日本の伝統文化
「いただきます」と「ごちそうさま」
「いただきます」「ごちそうさま」。
現在では一般的になったこの言葉の歴史は、そう古くはありません。ここ100年ぐらいのことです。しかし日本以外の国では食事を始めるときに、定型のこうした言葉がある国はないように思います。「いただきます」とは、みんなで一緒に食事をする合図のように考える人もいますが、それは現代になってからのことです。100年前は、日本では箱膳(はこぜん)といって、一人ひとりが食事をし、とくに家の主人が先に食べ、女性や子どもはあとから食事をしていました。サザエさん一家のように、一家団欒の食事は、戦後の生活の理想像で、一緒に食べるというのは、最近になって表れた家族の風景なのです。
さて「いただきます」という言葉。これは諸説ありますが、ここ100年ぐらいの言葉です。そして、この言葉は日本の文化と深くつながっています。日本の節句や祭事では、神人共食(しんじんきょうしょく)といって、神様にお供えしたものを「いただく」という風習が古くからあります。お供え物は、特に節句や祭事では重要です。例えば、お正月に飾る鏡餅もその一つです。年末から年始にかけて、家々の幸せを祈って訪れる神様のより所として、お供えをするのが鏡餅です。鏡餅はより所であると同時に、神様が力を宿す縁起物でもあります。ですから、鏡開きの日になると、餅をたたき、力を宿したお供え物を家族でいただくのが習わしとなっています。「いただきます」は、こうした神様へのお供えをいただくという語源でできたようです。
この「いただきます」ですが、時代を経て、別の意味を持つようになります。食べ物への感謝の気持ちです。これは神道でなく仏教の教えからきます。生き物を殺して、その命をいただくことに感謝すること、そしてそれを調理してくれた人に感謝すること。またこうして食事を一緒にできる家族や友人に感謝するという意味なのです。それはキリスト教の食前の祈りに似ているかもしれません。そして今では「いただきます」はそうした心持ちで、一緒に食べましょうと心を合わせていくことに使われます。

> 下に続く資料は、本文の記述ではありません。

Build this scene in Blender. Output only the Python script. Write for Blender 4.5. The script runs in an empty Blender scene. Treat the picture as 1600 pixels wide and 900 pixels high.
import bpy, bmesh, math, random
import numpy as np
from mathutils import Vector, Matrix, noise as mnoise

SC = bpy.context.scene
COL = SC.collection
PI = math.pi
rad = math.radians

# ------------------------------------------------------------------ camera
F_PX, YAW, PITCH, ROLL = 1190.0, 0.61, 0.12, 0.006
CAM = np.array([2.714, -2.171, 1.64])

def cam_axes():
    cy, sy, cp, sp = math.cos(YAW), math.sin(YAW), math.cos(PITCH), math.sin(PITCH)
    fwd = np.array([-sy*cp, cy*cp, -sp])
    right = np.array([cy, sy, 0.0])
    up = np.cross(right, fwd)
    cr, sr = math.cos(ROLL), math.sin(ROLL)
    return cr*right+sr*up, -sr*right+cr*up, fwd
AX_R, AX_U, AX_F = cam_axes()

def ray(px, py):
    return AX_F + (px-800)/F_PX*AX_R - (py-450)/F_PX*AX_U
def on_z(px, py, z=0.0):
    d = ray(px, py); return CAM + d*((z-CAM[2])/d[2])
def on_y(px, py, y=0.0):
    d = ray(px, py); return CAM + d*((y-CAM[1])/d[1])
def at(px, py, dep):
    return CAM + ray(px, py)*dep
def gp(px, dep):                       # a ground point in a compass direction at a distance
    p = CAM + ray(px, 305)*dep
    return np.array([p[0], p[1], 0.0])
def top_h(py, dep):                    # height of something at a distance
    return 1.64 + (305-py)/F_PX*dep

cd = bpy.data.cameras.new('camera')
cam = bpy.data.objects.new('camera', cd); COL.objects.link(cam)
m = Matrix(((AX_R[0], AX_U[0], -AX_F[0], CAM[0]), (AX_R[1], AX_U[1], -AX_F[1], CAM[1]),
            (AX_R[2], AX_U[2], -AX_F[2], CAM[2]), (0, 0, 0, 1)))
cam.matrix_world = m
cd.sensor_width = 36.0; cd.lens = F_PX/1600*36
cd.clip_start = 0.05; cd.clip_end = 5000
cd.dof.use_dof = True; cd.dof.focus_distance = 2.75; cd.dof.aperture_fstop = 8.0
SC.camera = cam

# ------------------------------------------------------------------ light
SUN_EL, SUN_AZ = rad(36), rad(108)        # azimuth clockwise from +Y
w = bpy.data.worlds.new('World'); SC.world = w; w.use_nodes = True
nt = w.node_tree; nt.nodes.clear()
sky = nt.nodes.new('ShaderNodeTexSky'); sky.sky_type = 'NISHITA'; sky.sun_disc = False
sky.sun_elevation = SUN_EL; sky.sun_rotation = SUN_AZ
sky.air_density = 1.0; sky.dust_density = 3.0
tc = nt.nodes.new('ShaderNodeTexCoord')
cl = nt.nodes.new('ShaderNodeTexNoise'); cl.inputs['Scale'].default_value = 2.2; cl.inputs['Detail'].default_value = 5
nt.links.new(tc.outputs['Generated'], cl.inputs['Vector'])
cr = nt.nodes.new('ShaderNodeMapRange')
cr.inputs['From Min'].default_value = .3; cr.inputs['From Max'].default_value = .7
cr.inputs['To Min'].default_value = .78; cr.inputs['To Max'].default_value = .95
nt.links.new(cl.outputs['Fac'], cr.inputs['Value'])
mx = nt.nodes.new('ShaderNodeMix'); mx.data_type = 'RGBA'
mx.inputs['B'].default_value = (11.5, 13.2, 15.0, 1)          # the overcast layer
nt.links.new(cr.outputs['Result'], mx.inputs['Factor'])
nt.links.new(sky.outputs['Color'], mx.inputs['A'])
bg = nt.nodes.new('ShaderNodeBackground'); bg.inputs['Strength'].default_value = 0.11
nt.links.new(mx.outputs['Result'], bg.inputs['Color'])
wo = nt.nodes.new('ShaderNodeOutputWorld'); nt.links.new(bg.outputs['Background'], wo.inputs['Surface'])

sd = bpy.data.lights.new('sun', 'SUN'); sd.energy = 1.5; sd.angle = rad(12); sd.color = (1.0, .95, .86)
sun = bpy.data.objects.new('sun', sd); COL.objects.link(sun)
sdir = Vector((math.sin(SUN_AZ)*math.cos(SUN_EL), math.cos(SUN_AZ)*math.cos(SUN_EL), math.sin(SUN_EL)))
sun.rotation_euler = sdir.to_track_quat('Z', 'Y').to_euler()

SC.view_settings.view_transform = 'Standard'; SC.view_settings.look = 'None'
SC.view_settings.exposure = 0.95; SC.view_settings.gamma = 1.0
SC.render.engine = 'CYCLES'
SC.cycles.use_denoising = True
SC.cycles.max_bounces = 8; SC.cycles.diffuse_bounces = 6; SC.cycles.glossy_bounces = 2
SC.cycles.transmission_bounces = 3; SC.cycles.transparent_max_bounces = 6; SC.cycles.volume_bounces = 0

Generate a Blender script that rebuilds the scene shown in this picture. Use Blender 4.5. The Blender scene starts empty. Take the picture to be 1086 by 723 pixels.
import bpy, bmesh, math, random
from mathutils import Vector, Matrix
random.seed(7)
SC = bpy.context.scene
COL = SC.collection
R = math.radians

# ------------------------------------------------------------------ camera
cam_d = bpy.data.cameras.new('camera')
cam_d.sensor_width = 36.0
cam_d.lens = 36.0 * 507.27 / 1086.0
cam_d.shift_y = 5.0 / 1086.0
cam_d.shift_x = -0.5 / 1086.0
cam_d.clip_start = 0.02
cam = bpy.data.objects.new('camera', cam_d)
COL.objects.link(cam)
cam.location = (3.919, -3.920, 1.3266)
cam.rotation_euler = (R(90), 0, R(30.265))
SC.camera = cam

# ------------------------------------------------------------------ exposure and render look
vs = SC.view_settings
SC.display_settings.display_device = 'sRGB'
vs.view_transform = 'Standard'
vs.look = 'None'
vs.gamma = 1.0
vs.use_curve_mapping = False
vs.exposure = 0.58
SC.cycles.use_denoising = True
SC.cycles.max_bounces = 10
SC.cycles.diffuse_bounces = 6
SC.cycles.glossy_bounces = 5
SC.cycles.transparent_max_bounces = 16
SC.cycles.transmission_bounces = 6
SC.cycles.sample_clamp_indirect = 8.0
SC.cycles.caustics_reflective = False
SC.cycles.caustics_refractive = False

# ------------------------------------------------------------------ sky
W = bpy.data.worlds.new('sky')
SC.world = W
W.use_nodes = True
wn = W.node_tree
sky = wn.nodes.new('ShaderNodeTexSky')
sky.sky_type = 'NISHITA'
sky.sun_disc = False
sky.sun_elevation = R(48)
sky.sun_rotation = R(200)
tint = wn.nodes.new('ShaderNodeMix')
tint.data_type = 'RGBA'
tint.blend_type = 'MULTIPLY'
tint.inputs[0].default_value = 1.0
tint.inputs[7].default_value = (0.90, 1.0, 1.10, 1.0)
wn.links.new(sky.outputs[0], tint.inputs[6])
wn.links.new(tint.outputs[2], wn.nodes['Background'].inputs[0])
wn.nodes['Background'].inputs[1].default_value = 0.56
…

また「ごちそうさま」は、漢字で「御馳走様」と書きますが、美味しいものを走り回って集めてきたという意味だそうです。かつて保存ができなかった時代に、おいしいものを集めてきたことへの感謝から生まれた感謝の言葉です。「馳走」という言葉は仏教において、人のために走り回るという意味で使われており、「ごちそうさま」も「いただきます」に同じく仏教の感謝の教えからきていることがわかります。
こうした食事をするときの定型句があるのは日本だけだと聞いたことがあります。とてもおもしろい話です、そしてこれからも守っていきたい日本の文化のひとつです。
ご飯を食べるときは家族では一緒に「いただきます」と言えるといいですね。